Professor Adrian Sutton FRS
Emeritus Professor

Professor Adrian Sutton FRS is a materials physicist who applies fundamental physics to understand and predict the structure and properties of materials of technological significance. His interests are at the interface between condensed matter physics and materials science. His work involves theory spanning classical and quantum mechanics, elastic field theory of defects and their interactions in solids, transport of atoms, electrons and heat in solids, thermodynamics and statistical mechanics, electronic structure and interatomic forces. Although his research is theoretical and computational in nature, he has always been attracted to problems that have some experimental and/or engineering significance.
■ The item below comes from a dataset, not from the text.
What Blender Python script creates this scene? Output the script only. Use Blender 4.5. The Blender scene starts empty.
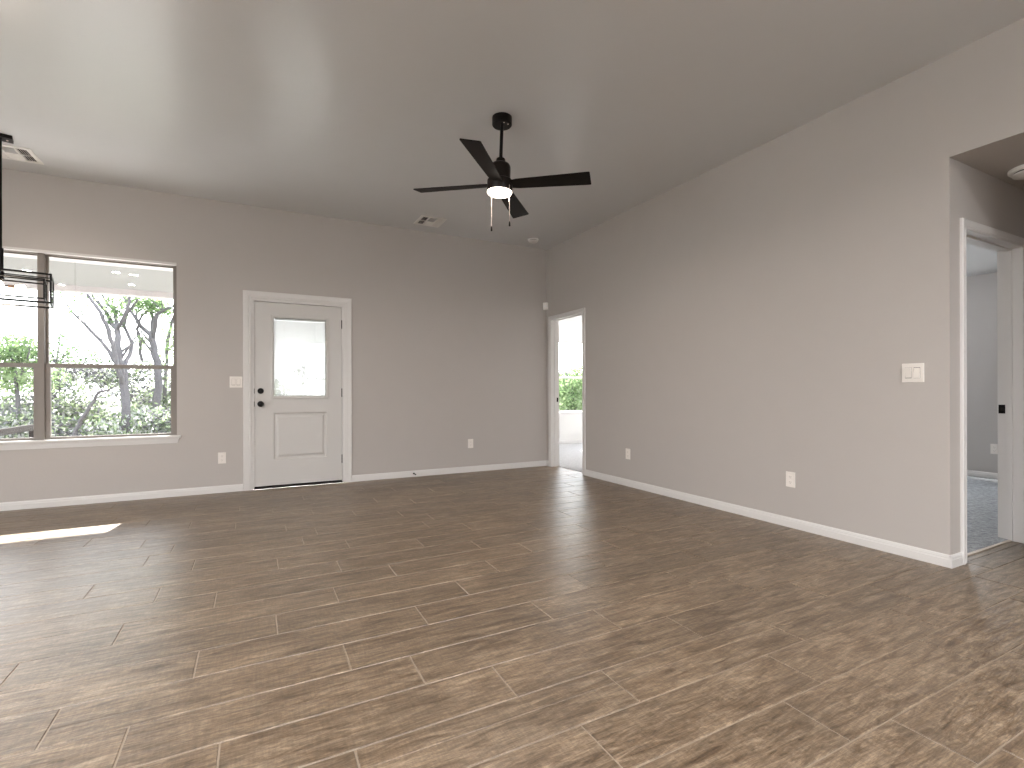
import bpy, bmesh, math, random
import numpy as np
from mathutils import Vector, Matrix
random.seed(7)
rng = np.random.default_rng(7)
S = bpy.context.scene
COL = S.collection

# ------------------------------------------------------------------ camera
F_PX = 497.15
YAW = math.radians(27.391)
cam_d = bpy.data.cameras.new('camera')
cam = bpy.data.objects.new('camera', cam_d)
COL.objects.link(cam)
cam_d.sensor_fit = 'HORIZONTAL'
cam_d.sensor_width = 36.0
cam_d.lens = 36.0 * F_PX / 1024.0
cam_d.shift_y = 6.87 / 1024.0
cam_d.clip_start = 0.02
cam_d.clip_end = 300
CAM = Vector((-3.668, -6.0156, 1.0562))
cam.matrix_world = (Matrix.Translation(CAM) @ Matrix.Rotation(-YAW, 4, 'Z')
                    @ Matrix.Rotation(math.pi / 2, 4, 'X') @ Matrix.Rotation(-0.0025, 4, 'Z'))
S.camera = cam

# ------------------------------------------------------------------ view, world, sun
S.view_settings.view_transform = 'Standard'
S.view_settings.look = 'None'
S.view_settings.gamma = 1.0
S.view_settings.use_curve_mapping = False
S.view_settings.exposure = 0.56
S.cycles.use_denoising = True
S.cycles.max_bounces = 14
S.cycles.diffuse_bounces = 7
S.cycles.glossy_bounces = 6
S.cycles.transparent_max_bounces = 24
S.cycles.sample_clamp_indirect = 6.0
S.cycles.caustics_reflective = False
S.cycles.caustics_refractive = False

WORLD_STRENGTH = 5.6
SUN_STRENGTH = 34.0
W = bpy.data.worlds.new('sky')
S.world = W
W.use_nodes = True
wn = W.node_tree
wn.nodes.clear()
w_out = wn.nodes.new('ShaderNodeOutputWorld')
w_bg = wn.nodes.new('ShaderNodeBackground')
w_tc = wn.nodes.new('ShaderNodeTexCoord')
w_sep = wn.nodes.new('ShaderNodeSeparateXYZ')
w_ramp = wn.nodes.new('ShaderNodeValToRGB')
w_ramp.color_ramp.elements[0].position = 0.0
w_ramp.color_ramp.elements[0].color = (1.0, 0.985, 0.97, 1)
w_ramp.color_ramp.elements[1].position = 1.0
w_ramp.color_ramp.elements[1].color = (0.72, 0.84, 1.0, 1)
wn.links.new(w_tc.outputs['Generated'], w_sep.inputs[0])
wn.links.new(w_sep.outputs['Z'], w_ramp.inputs[0])
wn.links.new(w_ramp.outputs[0], w_bg.inputs[0])
w_bg.inputs[1].default_value = WORLD_STRENGTH
wn.links.new(w_bg.outputs[0], w_out.inputs[0])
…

He relishes the challenge of breaking into areas of materials science where there has been no theory or simulation before, and this explains the unusual breadth of his research, and its problem-driven rather than technique-driven nature, spanning as it does metals and alloys, ceramics, semiconductors, polymers and composites, functional and mechanical properties. The problems he chooses usually involve the atomic and molecular length scales, but the influence of atomic scale processes and mechanisms on the evolution of microstructure has also been a theme of his research over the past decade or so. His contributions to materials physics were recognised in 2003 through his election to a Fellowship of the Royal Society. He is one of the four fellows of the Royal Society who founded the Thomas Young Centre at a meeting in the Royal Institution on July 13, 2005. The other three fellows were Professors Marshall Stoneham (deceased), Gabriel Aeppli and Richard Catlow. The TYC is the London Centre for Theory and Simulation of Materials, and involves more than 80 research groups at Imperial College London, UCL, KCL, QMUL and NPL. In October 2009 he became the founding director of the Centre for Doctoral Training on Theory and Simulation of Materials. Two years later Professor Peter Haynes became the director of the CDT and he became the chairman.